«Guardi, il signor Cucchi era una persona tranquilla, spiritosa, anche abbastanza….quindi posso soltanto dire che era abbastanza tranquillo, si… si è anche scherzato, aveva anche dei tratti molto spiritosi, con un linguaggio romanesco simpatico insomma».

Parlava cosi, di Stefano, il Maresciallo Mandolini, durante l’udienza in Corte di Assise a Roma il 28 aprile 2011. Questi sarebbero, a suo dire, i loro momenti vissuti insieme alla Stazione Appia subito dopo il suo arresto. Fatto sta che Stefano Cucchi si rifiutò di firmare quasi tutti i verbali che vennero redatti in quell’occasione. Era la notte tra il 15 e 16 ottobre 2009. Un paio di giorni dopo, i Carabinieri Casamassima e Rosati videro Mandolini dal collega Mastronardi a Tor Vergata. Era preoccupatissimo. Parlava del fatto che i suoi sottoposti avevano esagerato con un arrestato. Le sue condizioni fisiche lo preoccupavano e non sapeva come fare.

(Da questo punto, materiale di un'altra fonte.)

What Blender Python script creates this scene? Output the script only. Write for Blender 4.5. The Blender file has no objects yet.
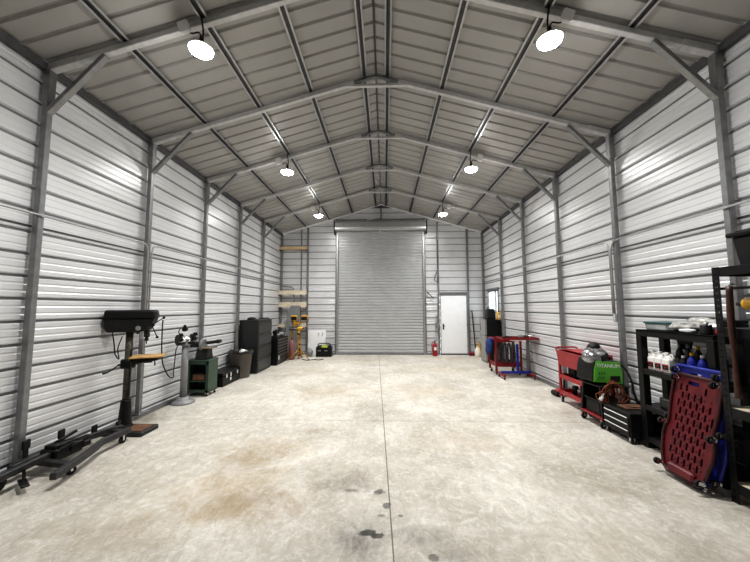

La mattina del 22 ottobre quell’arrestato viene trovato cadavere, nel suo letto, ricoverato all’ospedale Sandro Pertini, struttura protetta. Così si chiamava e suona drammaticamente stonato.

13 anni di lotta

Inizia così la storia della nuova vita di Ilaria Cucchi, la sorella di quel tossico arrestato dai militari dell’Appia. Una storia di dolore tremendo e di violenta ingiustizia.

Una storia di rabbia composta, di impegno civile e di disperata ricerca della verità. Inizia cosi la lotta di Ilaria contro i muri di gomma, contro i pregiudizi di coloro che non sanno e le menzogne di coloro che, viceversa, sanno.

Ilaria, col suo corpo esile mentre regge a fatica, il peso della enorme foto del volto devastato dalle violenze del fratello già cadavere, diventa l’immagine di quella lotta.

Non cede mai. Non arretra di un solo millimetro di fronte a sentenze sfavorevoli ed ingiuste. Le sconfitte le danno nuova forza trascinando dietro di sé affetto, stima ed indignazione della gente che, sempre più numerosa, si identifica in lei.

Non è stato per nulla facile. Tra denunce e conferenze stampa “la sorella” ha via via restituito dignità a quel cadavere martoriato. Ora è e si chiama semplicemente Stefano.

Così come capita sempre più spesso che le persone che la incontrano per strada o al supermercato, riconoscendola, la chiamino “Ilaria!”. La ringraziano emozionandosi.

La giornata della sentenza di Cassazione che ha messo un punto sul caso Cucchi è stata durissima. Un’attesa che pareva non finire mai. Una tensione palpabile di chi vuole continuare a credere nella giustizia con la fottuta paura di non poterne essere più capace.

Dopo 150 udienze e 15 gradi di giudizio si tratta di dimostrare che lo Stato esiste ancora, che la legge è uguale per tutti e che quindi è più forte delle logiche di potere.

Si tratta di poterci continuare a credere. Ma si tratta, soprattutto, della vita di Stefano Cucchi e della sua famiglia.

“Fabio, abbiamo vinto!”, mi ha detto Ilaria questa mattina appena sveglia.

Si abbiamo vinto ma, questa volta, ha vinto anche lo Stato.